PHOENIX — A Mesa Public Schools board member, backed by a right-wing legal group founded by Donald Trump adviser Stephen Miller, is suing her school district over policies that support transgender students.
The 21-page lawsuit, filed in Maricopa County Superior Court, claims the district's transgender guidelines were never legally adopted by the school board and violate the U.S. Constitution, as well as state law on parents' rights.
The suit asks the court to throw out the guidelines.
The school district and Superintendent Andi Fourlis are named as defendants.
District representatives could not be reached for comment Wednesday.
A legal opinion from the school board's attorneys in May found no legal issues with the transgender guidelines:
"The current version of the MPS Guidelines do not violate state or federal laws and follows MPS policy. Additionally, we see no contradiction between what the law requires under the Arizona parents' bill of rights (A.R.S. 1-602) and what the Guidelines recommend to staff as a tool to assist in addressing the students' needs."

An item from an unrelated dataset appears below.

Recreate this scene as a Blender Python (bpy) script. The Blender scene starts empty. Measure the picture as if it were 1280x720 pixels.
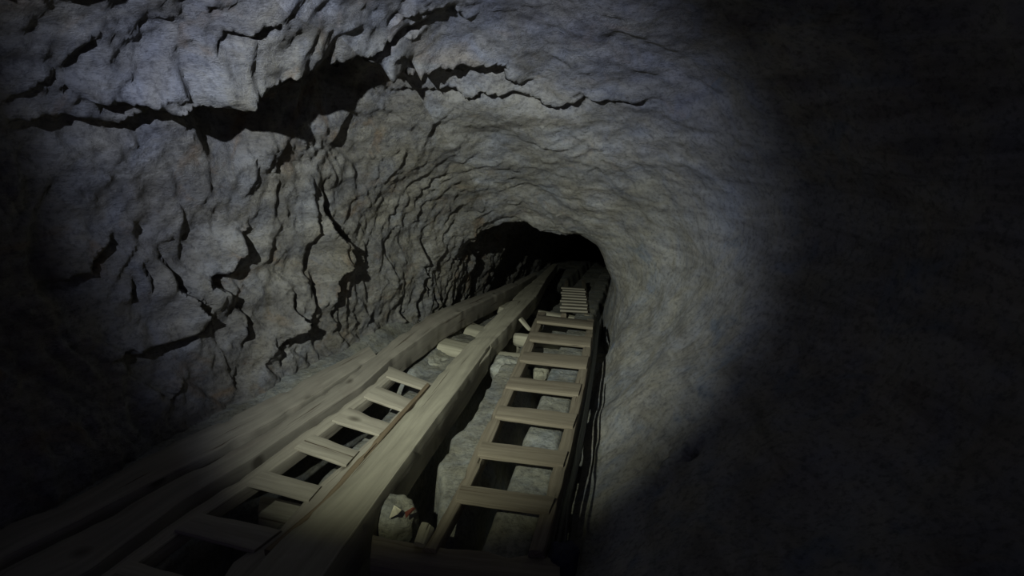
import bpy, math, random
import numpy as np
from mathutils import Vector, Matrix, noise
random.seed(7)
SC = bpy.context.scene
COL = SC.collection

# ------------------------------------------------------------------ camera
F = 700.0; H = 1.55                       # focal length in px of a 1280 px wide frame, camera height over the track bed
d = np.array([155.0, 175.0, -F]); d /= np.linalg.norm(d)
c = np.array([1.0, -0.075, 0.0]); c[2] = (155 + 175 * -0.075) / F; c /= np.linalg.norm(c)
n = np.cross(c, d)
M = np.stack([c, d, n])
cam_d = bpy.data.cameras.new('camera'); cam = bpy.data.objects.new('camera', cam_d); COL.objects.link(cam)
cam_d.sensor_width = 36.0; cam_d.lens = F / 1280 * 36.0; cam_d.clip_start = 0.02
mw = Matrix([[float(v) for v in r] for r in M]).to_4x4(); mw.translation = (0, 0, H)
cam.matrix_world = mw
SC.camera = cam
SC.view_settings.view_transform = 'Standard'; SC.view_settings.look = 'None'
SC.view_settings.gamma = 1; SC.view_settings.use_curve_mapping = False
SC.view_settings.exposure = 0.0

# ------------------------------------------------------------------ world and lamps
w = bpy.data.worlds.new('world'); SC.world = w; w.use_nodes = True
w.node_tree.nodes['Background'].inputs[0].default_value = (0.52, 0.48, 0.85, 1)
w.node_tree.nodes['Background'].inputs[1].default_value = 0.10

def ray(px, py):
    v = np.array([px - 640.0, 360.0 - py, -F]); v /= np.linalg.norm(v); return M @ v
CREST = 4.5; SLOPE = 0.13                 # past the crest the incline steepens
def P(px, py, z=0.0):                     # where a measured line of sight meets the track plane raised by z
    r = ray(px, py); t = (z - H) / r[2]
    p = np.array([0, 0, H]) + r * t
    if t < 0 or p[1] > CREST:
        t = (z + SLOPE * CREST - H) / (r[2] + SLOPE * r[1]); p = np.array([0, 0, H]) + r * t
    return Vector([float(a) for a in p])
def drop(y): return SLOPE * max(0.0, y - CREST)

def spot(name, loc, aim, energy, size, blend, color, rad):
    l = bpy.data.lights.new(name, 'SPOT'); l.energy = energy; l.spot_size = math.radians(size); l.spot_blend = blend
    l.color = color; l.shadow_soft_size = rad
    o = bpy.data.objects.new(name, l); COL.objects.link(o); o.location = loc
    o.rotation_euler = (Vector(aim) - Vector(loc)).to_track_quat('-Z', 'Y').to_euler(); return o
LP = (-1.00, -0.1, 2.08)                  # headlamp on the helmet of the person filming
spot('headlamp_wide_beam', LP, (-1.12, 3.6, 0.98), 350, 65, 0.85, (0.70, 0.79, 1.0), 0.02)
spot('headlamp_centre_beam', LP, (-1.0, 4.2, 0.25), 345, 54, 1.0, (0.98, 1.0, 0.50), 0.02)

# ------------------------------------------------------------------ materials
def mat(name, build, rough=0.9):
    m = bpy.data.materials.new(name); m.use_nodes = True
    nt = m.node_tree; b = nt.nodes['Principled BSDF']; b.inputs['Roughness'].default_value = rough
    b.inputs['Specular IOR Level'].default_value = 0.25
    build(nt, b); return m
def N(nt, t, **k):
    x = nt.nodes.new(t)
    for a, v in k.items(): setattr(x, a, v)
    return x
def ramp(nt, src, stops):
    r = N(nt, 'ShaderNodeValToRGB'); e = r.color_ramp.elements
    while len(e) < len(stops): e.new(0.5)
    for el, (p_, c_) in zip(e, stops): el.position = p_; el.color = (*c_, 1)
    nt.links.new(src, r.inputs[0]); return r
def noise_tex(nt, vec, scale, detail=6, rough=0.6, dist=0.0):
    t = N(nt, 'ShaderNodeTexNoise'); t.inputs['Scale'].default_value = scale; t.inputs['Detail'].default_value = detail
    t.inputs['Roughness'].default_value = rough; t.inputs['Distortion'].default_value = dist
    nt.links.new(vec, t.inputs['Vector']); return t
def mapping(nt, out, scale, rot=(0, 0, 0)):
    mp = N(nt, 'ShaderNodeMapping'); mp.inputs['Scale'].default_value = scale; mp.inputs['Rotation'].default_value = rot
    nt.links.new(out, mp.inputs['Vector']); return mp.outputs[0]
def mix(nt, fac, a, b_, mode='MIX', f=None):
    m = N(nt, 'ShaderNodeMix', data_type='RGBA', blend_type=mode)
    if f is not None: m.inputs[0].default_value = f
    else: nt.links.new(fac, m.inputs[0])
    for s, v in ((6, a), (7, b_)):
        if isinstance(v, tuple): m.inputs[s].default_value = (*v, 1)
        else: nt.links.new(v, m.inputs[s])
    return m.outputs[2]
def rock_mat(name, lo, hi, tint, bump=0.6, fine=1.0):
    def build(nt, b):
        co = N(nt, 'ShaderNodeNewGeometry').outputs['Position']
        big = noise_tex(nt, co, 1.6, 5, 0.6, 0.4)
        base = ramp(nt, big.outputs[0], [(0.3, lo), (0.7, hi)])
        st = noise_tex(nt, mapping(nt, co, (2.0, 1.2, 7.0), (0.5, 0.35, 0.2)), 1.3, 8, 0.65, 0.8)
        sr = ramp(nt, st.outputs[0], [(0.35, (0.45, 0.43, 0.42)), (0.6, (1.0, 1.0, 1.0))])
        col = mix(nt, None, base.outputs[0], sr.outputs[0], 'MULTIPLY', 0.7)
        rs = noise_tex(nt, co, 2.7, 4, 0.6, 1.2)
        rr = ramp(nt, rs.outputs[0], [(0.58, (0, 0, 0)), (0.72, (1, 1, 1))])
        col = mix(nt, rr.outputs[0], col, tint)
        hv = noise_tex(nt, co, 3.6, 5, 0.6, 0.9)
        hr = ramp(nt, hv.outputs[0], [(0.36, (1.0, 0.95, 0.80)), (0.5, (0.97, 0.97, 0.97)), (0.64, (0.86, 0.93, 1.12))])
        col = mix(nt, None, col, hr.outputs[0], 'MULTIPLY', 0.6)
        sp = noise_tex(nt, co, 38, 6, 0.7)
        spr = ramp(nt, sp.outputs[0], [(0.36, (0.45, 0.45, 0.47)), (0.52, (1, 1, 1))])
        col = mix(nt, None, col, spr.outputs[0], 'MULTIPLY', 0.75)
        nt.links.new(col, b.inputs['Base Color'])
        b1 = N(nt, 'ShaderNodeBump'); b1.inputs['Strength'].default_value = bump; b1.inputs['Distance'].default_value = 0.03
        nt.links.new(noise_tex(nt, co, 14, 9, 0.68, 0.6).outputs[0], b1.inputs['Height'])
        b2 = N(nt, 'ShaderNodeBump'); b2.inputs['Strength'].default_value = bump * 0.8 * fine; b2.inputs['Distance'].default_value = 0.10
        nt.links.new(noise_tex(nt, mapping(nt, co, (1, 1, 3), (0.5, 0.3, 0)), 30, 8, 0.7, 1.0).outputs[0], b2.inputs['Height'])
        nt.links.new(b1.outputs[0], b2.inputs['Normal'])
        rg = noise_tex(nt, mapping(nt, co, (1.0, 1.0, 1.6), (0.4, 0.2, 0)), 5.5, 7, 0.55, 0.35); rg.noise_type = 'RIDGED_MULTIFRACTAL'
        b3 = N(nt, 'ShaderNodeBump'); b3.inputs['Strength'].default_value = bump; b3.inputs['Distance'].default_value = 0.014; b3.invert = True
        nt.links.new(rg.outputs[0], b3.inputs['Height']); nt.links.new(b2.outputs[0], b3.inputs['Normal']); nt.links.new(b3.outputs[0], b.inputs['Normal'])
    return mat(name, build, 0.92)
ROCK = rock_mat('rock_wall', (0.20, 0.19, 0.18), (0.33, 0.32, 0.31), (0.22, 0.17, 0.13))
ROOF = rock_mat('rock_roof', (0.25, 0.25, 0.26), (0.40, 0.39, 0.39), (0.30, 0.26, 0.24), 0.5)
BANK = rock_mat('mud_bank', (0.24, 0.24, 0.24), (0.36, 0.35, 0.34), (0.18, 0.20, 0.24), 0.35, 0.6)
MUD = rock_mat('mud_floor', (0.23, 0.23, 0.21), (0.35, 0.35, 0.32), (0.20, 0.22, 0.23), 0.45)
STONE = rock_mat('loose_stone', (0.28, 0.28, 0.25), (0.42, 0.42, 0.37), (0.30, 0.27, 0.21), 0.5)
DARKSTONE = rock_mat('dark_stone', (0.03, 0.03, 0.05), (0.06, 0.06, 0.10), (0.04, 0.04, 0.06), 0.4)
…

The legal opinion, from the firm Udall Shumway, did acknowledge that "issues regarding students' use of restrooms and locker rooms, and use of students' preferred names and pronouns, are not uniformly settled among the courts across the nation."
Mesa Unified, with 55,000 students, is the largest school district in the state.
Rachel Walden, a member of the nonpartisan Mesa Unified Governing Board since January, filed the suit. She has been a critic of the district's guidelines for transgender students.
When reached by telephone Wednesday, Walden declined to comment.
"I'm not a lawyer and I don't want to say anything that's going to cause repercussions down the road," she said.
She wouldn't say how she was connected with a lawyer from Miller's organization.
Walden has filed to run for election statewide in 2024, as a Republican candidate for the Arizona Corporation Commission.
The five-member commission regulates the state's electric, water and natural gas utilities, and the securities industry.
Walden's campaign biography says she worked in the financial services industry.
Walden's lawyer is affiliated with the Washington, D.C-based America First Legal Foundation, created by Miller "to oppose the radical left's anti-jobs, anti-freedom, anti-faith, anti-borders, anti-police, and anti-American crusade," according to the foundation website.
The group's focus has been on culture war issues.
Miller was the architect of Trump's child-separation policy at the Southwest border.
Blake Masters, a former U.S. Senate candidate who is now running for a congressional seat in Arizona, is listed on America First Legal's Board of Directors, according to the organization's most recent tax filings.